Bir de tuvalet kağıtlığı-fırça-çöp kutusu kabusu başladı. Ne yazık ki o kabus hala devam ediyor. Tabi ki birşeyler aldım, güzeller de ama tam istediğimi tutturamadım. Biraz modern kaldılar tuvalete. Ama elbet birgün bir yerde karşıma çıkacaklar :D
Son olarak ışıklandırma beni biraz yordu. Tuvalette kesinlikle deniz teması kullanmak istediğimden çok abartılı olmayan şık birşey aradım. Şeklini beğendiklerim kalitesizdi. Kaliteliler çok klasik ya da aşırı moderndi falan derken yusyuvarlak dümdüz birşey beğendim. Hatta beğendiğime kendim bile şaştım :)
Aaaaa bir de armatür olayı var tabi... Her ne kadar metali bana biraz parlak görünse de uydurabildiğimin en iyisi buydu. Çünkü armatürler genelde artık lavabonun üzerinden olacak şekilde tasarlanıyor. Oysa ben eski tarzda duvardan çıkan birşey aradım ve zaten tesisatımı da ona göre yaptırmıştım...
Buraya kadarki kısım sancılı olan kısımdı. Sonrası tamamen eğlence:
Bu seramik balığı çoooook uzun yıllar önce, sanırım 10 yıl kadar oluyor, Moskovadan almıştım. El yapımı olan balığıma ciddi bir para ödemiştim zira Moskova'da tanınmış bir seramik sanatçısının eseriydi. Sonra taklitleri çok çıktı tabi... Ah bir de o sanatçının adını hatırlayabilsem :/
Bu panoları da üç yıl önce nereye asacağımı bile bilmeden sırf deniz tutkum nedeni ile yapmıştım. Deniz feneri en sevdiğim figürlerdendir. Bir de Mayakovski'yi severim. Ne alaka diyeceksiniz :) Mayakovski de deniz fenerlerini çok severmiş. Zaten soyadındaki "Mayak" deniz feneri anlamına geliyor...
Bu deniz feneri mumlukları da geçen yaz Anamur'dan komik fiyatlara almıştım. Hemen hemen her tatil yöresinde bunlardan bulmak mümkün tabi...
Buradaki rafta arkada görünen fenerlerden birisi hediye geldi. Diğerini de bu sene İKEA'dan aldım. Havlular ise Madam Coco... Rafa gelince :) O da gri renkteydi. Ben onu kırık beyaz boyayıp zımparaladım. Aramızda kalsın ama aslında o raf şarap kadehliği hihihi... Havluluk olarak da güzel olmamış mı ama?

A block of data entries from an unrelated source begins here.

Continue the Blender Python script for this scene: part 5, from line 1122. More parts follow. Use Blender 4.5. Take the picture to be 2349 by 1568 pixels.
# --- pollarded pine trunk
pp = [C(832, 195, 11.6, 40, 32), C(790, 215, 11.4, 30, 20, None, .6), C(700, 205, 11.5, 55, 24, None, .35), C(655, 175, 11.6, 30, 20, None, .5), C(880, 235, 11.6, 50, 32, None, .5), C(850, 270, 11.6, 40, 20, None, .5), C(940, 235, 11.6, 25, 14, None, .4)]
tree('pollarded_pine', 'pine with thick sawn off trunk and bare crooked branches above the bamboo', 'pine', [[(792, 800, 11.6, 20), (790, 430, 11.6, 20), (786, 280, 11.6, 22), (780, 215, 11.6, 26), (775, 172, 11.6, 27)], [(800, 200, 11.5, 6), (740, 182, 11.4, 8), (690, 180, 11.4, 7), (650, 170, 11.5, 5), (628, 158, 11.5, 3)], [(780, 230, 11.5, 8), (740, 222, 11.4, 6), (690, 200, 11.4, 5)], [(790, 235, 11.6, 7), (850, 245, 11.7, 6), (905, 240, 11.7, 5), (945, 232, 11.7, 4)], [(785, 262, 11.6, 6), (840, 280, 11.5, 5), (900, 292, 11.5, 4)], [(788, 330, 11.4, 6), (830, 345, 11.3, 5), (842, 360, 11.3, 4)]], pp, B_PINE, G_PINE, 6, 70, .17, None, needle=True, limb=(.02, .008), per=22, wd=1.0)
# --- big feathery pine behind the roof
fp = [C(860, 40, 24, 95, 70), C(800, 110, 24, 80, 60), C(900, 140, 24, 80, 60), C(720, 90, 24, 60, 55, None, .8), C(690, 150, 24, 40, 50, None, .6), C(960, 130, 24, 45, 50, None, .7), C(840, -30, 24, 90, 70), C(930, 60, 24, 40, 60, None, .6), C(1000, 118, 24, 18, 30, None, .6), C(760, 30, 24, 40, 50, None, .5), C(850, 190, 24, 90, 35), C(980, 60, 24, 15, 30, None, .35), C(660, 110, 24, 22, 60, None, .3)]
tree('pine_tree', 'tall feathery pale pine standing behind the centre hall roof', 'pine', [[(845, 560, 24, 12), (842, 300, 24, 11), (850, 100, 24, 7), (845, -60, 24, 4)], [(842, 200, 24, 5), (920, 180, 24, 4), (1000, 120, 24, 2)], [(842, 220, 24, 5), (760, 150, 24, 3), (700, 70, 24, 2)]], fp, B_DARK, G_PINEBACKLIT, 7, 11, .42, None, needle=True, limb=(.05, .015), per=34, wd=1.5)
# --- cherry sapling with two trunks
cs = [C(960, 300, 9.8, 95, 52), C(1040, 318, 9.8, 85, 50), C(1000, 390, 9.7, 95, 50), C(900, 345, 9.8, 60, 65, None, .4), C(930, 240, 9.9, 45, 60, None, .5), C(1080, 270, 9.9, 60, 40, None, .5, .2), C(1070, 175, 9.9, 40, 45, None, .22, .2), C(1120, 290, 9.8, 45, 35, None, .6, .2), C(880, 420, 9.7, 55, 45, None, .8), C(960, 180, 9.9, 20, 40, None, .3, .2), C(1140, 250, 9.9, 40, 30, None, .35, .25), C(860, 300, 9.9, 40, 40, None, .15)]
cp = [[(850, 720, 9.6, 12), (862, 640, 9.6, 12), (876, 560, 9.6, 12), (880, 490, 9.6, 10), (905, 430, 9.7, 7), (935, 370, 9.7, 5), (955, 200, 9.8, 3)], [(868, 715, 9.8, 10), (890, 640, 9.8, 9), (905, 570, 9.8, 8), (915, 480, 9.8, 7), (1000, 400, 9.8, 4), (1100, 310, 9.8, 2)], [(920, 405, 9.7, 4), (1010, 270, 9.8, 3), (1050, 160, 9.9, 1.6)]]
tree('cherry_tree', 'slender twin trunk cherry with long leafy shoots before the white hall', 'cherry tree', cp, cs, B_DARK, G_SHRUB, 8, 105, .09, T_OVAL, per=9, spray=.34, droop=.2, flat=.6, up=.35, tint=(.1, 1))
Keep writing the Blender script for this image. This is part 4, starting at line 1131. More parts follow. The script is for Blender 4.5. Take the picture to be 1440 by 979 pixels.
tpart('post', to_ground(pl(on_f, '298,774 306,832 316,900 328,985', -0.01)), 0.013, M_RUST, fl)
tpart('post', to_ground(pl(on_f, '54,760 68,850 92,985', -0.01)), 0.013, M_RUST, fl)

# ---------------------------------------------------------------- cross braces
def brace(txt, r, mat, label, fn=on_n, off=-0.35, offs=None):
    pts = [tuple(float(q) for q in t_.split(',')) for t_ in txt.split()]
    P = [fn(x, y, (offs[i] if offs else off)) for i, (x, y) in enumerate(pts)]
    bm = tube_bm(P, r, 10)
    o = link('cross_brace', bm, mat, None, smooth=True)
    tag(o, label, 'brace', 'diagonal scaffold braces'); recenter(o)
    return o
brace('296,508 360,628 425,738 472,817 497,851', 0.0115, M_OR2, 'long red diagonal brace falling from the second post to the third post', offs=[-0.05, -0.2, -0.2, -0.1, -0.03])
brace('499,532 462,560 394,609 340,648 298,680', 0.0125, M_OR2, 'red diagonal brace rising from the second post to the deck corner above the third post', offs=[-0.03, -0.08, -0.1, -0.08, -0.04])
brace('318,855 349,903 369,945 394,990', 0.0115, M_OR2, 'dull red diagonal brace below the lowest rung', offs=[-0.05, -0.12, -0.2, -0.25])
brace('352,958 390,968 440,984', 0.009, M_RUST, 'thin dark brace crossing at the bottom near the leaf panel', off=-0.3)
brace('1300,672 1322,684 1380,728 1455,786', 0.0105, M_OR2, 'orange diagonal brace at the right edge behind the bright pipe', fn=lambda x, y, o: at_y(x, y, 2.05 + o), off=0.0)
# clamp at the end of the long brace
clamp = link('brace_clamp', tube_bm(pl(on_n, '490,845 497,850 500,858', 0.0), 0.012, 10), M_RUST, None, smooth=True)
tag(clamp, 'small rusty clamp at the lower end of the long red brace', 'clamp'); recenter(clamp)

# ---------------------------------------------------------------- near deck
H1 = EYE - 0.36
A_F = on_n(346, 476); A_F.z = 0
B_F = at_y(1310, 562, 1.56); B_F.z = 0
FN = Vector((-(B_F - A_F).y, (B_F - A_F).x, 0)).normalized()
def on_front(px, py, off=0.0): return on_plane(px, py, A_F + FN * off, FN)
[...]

Ve başlığımda da belirttiğim balıklarım ve çapalarım... Bunları bugün yarım saat içinde yapıverdim. Çok basit ama keyifli oldular bence. Boya-zımpara ile eskit- az biraz stencil az biraz dekupaj... İşte bu kadar. Aslında balıkları birbirine halatla bağlayıp asacaktım ama sonra duvarda daha güzel durduklarına karar verdim. Sıkılırsam çıkarır biraz da asarak kullanırım :)
Tabiiii bu kadar deniz temasının içinde deniz kabuğu olmadan olur mu? olmaz... Daha önce bahsetmişmiydim bilmiyorum ama deniz kabuğu bende hastalık. Nerde bulsam alıp eve getiriyorum. Ne yapacaksam onları :)
Ama lavabonun ortasındaki o sevimsiz deliği kamufle etmek için son derece dekoratif bir çözüm ;) Bazen deniz taşı da koyarım hatta...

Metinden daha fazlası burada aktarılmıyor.